A new study finds the college students exaggerate the amount their friends drink when they discuss it.

According to new research by Clayton Neighbors, a professor at the University of Houston:

College students drink more alcohol than any other segment in the population, leading at times to negative consequences from missing class, risky sexual behavior, depression, driving under the influence, trouble with authorities, injuries and even fatalities. We have established in previous research studies that students overestimate drinking by their peers, and that influences their own drinking. If you can change those perceptions, you can change their drinking.

This matters because if students think their friends are drinking more, they will consume more to try and keep up to their peers’ (fictional) drinking prowess.

Or something. Neighbors also said that “most students actually drink no more than three or four drinks per week, but most students think their peers are drinking much more.”

But then, if most students drink no more than three or four drinks a week, who cares about the exaggeration? Three or four doesn’t sound like a problem at all.

Daniel Luzer is the web editor of the Washington Monthly. Follow him on Twitter at @Daniel_Luzer.

Comments

  • POed Lib on November 12, 2011 4:18 PM:

    This is an issue where the simple average is not an appropriate measure. A certain proportion of college students (like my son and daughter) do not drink. Thus, if they are averaged in, the average is incorrectly low. If you have 10 people who drink 8 drinks a week, and 10 who do not drink, the average is 4/week. Looks low, actually incorrect.

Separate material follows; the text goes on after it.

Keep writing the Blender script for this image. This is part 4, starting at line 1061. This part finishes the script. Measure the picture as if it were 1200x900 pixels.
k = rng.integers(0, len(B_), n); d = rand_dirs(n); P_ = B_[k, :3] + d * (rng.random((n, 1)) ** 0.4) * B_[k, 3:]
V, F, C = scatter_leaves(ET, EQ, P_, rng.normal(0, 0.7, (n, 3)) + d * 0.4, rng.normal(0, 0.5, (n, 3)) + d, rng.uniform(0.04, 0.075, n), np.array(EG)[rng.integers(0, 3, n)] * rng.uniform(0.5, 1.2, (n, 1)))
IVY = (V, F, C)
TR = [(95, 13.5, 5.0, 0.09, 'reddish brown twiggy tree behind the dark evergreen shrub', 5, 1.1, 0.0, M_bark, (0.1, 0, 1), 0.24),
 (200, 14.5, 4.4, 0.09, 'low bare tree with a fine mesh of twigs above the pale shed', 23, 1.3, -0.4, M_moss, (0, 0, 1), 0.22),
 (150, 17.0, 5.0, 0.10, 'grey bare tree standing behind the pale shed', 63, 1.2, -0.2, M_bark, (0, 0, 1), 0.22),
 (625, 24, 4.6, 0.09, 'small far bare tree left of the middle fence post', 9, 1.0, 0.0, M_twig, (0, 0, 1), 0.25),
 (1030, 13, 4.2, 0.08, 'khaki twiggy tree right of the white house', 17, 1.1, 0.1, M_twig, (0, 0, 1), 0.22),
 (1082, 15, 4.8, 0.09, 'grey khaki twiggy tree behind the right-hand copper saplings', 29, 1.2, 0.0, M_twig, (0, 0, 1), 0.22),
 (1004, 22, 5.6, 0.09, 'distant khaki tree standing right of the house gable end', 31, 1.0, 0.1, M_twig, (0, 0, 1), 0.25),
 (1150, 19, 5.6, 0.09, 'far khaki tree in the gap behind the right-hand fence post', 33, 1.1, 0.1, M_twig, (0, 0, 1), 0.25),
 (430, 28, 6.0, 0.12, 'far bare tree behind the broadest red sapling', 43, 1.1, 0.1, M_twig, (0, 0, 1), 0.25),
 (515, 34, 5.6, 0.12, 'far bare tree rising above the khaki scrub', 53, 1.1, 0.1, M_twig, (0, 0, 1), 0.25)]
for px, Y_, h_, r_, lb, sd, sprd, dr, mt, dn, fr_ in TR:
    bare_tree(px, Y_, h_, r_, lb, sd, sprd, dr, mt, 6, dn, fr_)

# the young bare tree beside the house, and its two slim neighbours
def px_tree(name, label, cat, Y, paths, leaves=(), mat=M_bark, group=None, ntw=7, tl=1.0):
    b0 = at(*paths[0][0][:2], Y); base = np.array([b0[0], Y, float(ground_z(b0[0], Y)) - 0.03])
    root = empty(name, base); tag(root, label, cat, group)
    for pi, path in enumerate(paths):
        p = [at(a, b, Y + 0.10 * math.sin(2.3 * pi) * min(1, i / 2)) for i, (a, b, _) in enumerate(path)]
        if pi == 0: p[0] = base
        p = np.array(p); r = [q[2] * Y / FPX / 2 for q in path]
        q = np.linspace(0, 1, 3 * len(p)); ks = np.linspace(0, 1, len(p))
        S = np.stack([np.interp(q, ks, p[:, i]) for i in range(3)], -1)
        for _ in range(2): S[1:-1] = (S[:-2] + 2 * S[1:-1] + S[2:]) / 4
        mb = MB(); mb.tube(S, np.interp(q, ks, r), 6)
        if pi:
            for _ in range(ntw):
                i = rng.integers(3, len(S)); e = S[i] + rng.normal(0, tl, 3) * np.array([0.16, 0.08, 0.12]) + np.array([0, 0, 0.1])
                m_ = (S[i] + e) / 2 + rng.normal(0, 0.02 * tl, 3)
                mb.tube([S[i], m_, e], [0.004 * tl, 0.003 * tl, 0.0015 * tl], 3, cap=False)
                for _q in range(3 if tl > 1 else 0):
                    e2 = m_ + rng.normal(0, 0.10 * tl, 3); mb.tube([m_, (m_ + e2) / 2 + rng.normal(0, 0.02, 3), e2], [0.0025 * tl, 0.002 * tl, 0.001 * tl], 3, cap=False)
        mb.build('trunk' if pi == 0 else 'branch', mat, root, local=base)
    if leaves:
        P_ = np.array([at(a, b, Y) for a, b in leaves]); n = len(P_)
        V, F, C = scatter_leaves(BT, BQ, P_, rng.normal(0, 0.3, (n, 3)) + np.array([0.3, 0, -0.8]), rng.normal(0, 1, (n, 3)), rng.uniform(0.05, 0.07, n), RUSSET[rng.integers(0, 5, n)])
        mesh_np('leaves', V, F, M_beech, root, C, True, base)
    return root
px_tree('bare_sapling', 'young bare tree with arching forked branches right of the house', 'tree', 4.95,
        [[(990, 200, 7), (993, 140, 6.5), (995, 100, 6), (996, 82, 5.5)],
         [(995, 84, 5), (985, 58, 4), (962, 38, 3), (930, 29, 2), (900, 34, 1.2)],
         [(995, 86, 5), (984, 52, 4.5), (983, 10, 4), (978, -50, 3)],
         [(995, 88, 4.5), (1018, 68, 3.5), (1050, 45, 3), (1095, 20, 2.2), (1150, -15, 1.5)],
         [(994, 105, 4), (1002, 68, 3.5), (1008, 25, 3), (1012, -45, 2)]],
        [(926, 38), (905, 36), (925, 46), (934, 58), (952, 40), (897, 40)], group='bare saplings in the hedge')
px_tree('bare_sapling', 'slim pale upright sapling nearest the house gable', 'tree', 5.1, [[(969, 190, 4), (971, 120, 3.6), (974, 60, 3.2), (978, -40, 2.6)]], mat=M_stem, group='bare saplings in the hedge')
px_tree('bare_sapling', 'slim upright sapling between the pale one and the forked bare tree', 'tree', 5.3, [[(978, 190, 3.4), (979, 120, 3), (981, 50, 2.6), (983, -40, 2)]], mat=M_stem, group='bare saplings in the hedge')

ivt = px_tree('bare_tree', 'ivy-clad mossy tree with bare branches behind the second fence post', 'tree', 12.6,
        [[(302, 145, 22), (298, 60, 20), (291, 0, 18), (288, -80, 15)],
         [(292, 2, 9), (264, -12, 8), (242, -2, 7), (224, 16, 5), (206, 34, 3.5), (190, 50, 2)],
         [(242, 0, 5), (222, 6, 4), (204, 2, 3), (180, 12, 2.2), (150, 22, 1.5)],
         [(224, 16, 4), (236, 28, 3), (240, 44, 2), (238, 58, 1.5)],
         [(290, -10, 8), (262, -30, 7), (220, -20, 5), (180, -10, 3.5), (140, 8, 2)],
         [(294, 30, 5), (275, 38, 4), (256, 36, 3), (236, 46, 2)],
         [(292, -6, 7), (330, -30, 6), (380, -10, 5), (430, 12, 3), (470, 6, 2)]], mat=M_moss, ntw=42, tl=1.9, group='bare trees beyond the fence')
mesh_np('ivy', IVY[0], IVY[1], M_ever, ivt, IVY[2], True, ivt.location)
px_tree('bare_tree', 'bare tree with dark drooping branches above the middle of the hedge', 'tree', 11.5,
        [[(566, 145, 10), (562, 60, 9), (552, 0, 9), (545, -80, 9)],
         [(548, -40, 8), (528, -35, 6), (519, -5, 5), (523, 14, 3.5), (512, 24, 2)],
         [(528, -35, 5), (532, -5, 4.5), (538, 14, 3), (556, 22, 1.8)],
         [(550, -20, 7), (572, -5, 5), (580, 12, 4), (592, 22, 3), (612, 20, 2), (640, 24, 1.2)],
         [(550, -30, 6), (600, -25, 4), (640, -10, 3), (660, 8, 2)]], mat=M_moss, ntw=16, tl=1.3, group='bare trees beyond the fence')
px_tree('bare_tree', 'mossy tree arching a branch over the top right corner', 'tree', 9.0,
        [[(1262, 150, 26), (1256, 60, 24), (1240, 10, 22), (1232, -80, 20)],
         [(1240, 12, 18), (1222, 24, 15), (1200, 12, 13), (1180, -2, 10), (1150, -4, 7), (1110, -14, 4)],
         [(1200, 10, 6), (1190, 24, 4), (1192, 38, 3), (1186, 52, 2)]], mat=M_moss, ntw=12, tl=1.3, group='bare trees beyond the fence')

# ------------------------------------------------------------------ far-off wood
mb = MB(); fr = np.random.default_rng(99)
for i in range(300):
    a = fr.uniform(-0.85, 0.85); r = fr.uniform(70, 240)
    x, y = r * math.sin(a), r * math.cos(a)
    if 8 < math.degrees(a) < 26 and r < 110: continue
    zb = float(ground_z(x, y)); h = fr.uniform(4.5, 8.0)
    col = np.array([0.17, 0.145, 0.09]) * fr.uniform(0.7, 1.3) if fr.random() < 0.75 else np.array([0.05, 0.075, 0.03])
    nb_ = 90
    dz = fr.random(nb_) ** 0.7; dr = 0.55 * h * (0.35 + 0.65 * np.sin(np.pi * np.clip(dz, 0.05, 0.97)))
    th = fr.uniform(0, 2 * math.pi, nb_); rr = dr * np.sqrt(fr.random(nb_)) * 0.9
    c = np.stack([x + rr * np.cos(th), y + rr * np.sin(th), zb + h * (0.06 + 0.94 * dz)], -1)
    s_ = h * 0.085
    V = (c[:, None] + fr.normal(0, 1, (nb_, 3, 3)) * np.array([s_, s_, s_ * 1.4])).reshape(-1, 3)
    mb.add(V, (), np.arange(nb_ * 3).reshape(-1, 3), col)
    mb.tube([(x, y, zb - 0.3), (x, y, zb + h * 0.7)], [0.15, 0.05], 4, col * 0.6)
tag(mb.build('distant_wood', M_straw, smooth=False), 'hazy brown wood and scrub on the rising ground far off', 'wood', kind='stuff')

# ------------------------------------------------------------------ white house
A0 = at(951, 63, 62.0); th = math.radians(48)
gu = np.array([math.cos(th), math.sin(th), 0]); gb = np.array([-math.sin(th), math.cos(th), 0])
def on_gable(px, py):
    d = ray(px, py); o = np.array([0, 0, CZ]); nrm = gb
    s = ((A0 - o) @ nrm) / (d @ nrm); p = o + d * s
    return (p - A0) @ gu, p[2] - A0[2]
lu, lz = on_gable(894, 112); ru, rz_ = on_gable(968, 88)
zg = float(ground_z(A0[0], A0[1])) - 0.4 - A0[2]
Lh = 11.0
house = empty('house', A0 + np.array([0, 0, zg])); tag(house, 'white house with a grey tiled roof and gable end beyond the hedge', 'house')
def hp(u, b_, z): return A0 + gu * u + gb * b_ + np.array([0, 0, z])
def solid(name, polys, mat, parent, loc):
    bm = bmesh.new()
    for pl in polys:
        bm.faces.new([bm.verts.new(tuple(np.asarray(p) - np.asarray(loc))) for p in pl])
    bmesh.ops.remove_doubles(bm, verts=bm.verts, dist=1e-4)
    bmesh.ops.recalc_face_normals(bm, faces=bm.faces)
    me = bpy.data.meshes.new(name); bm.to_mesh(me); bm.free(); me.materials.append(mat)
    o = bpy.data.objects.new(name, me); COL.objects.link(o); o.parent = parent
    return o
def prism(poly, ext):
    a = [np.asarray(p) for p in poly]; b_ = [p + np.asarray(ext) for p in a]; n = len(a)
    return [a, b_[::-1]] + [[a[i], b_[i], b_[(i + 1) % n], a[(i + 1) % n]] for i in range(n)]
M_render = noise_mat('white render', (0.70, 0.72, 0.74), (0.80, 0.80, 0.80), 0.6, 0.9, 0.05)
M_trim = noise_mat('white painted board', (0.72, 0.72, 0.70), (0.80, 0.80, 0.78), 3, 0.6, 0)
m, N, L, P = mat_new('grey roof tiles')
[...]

  • Buck Turgidson on November 13, 2011 8:51 PM:

    Neighbors's conclusions make no sense at all. It could only make sense if the whole goal of college-student drinking is to outdrink each other. While drinking games do exist, their goal usually is the opposite--to induce the drunkenness in the other before succumbing yourself. Of course, this does not preclude getting completely shitfaced following the "win". I also agree with POed Lib--simple average tells us nothing. The distribution, as is usually the case with drinking, is bimodal--some drink little while others binge. Sociologists are sometimes like conservatives--they think every question has a simple answer.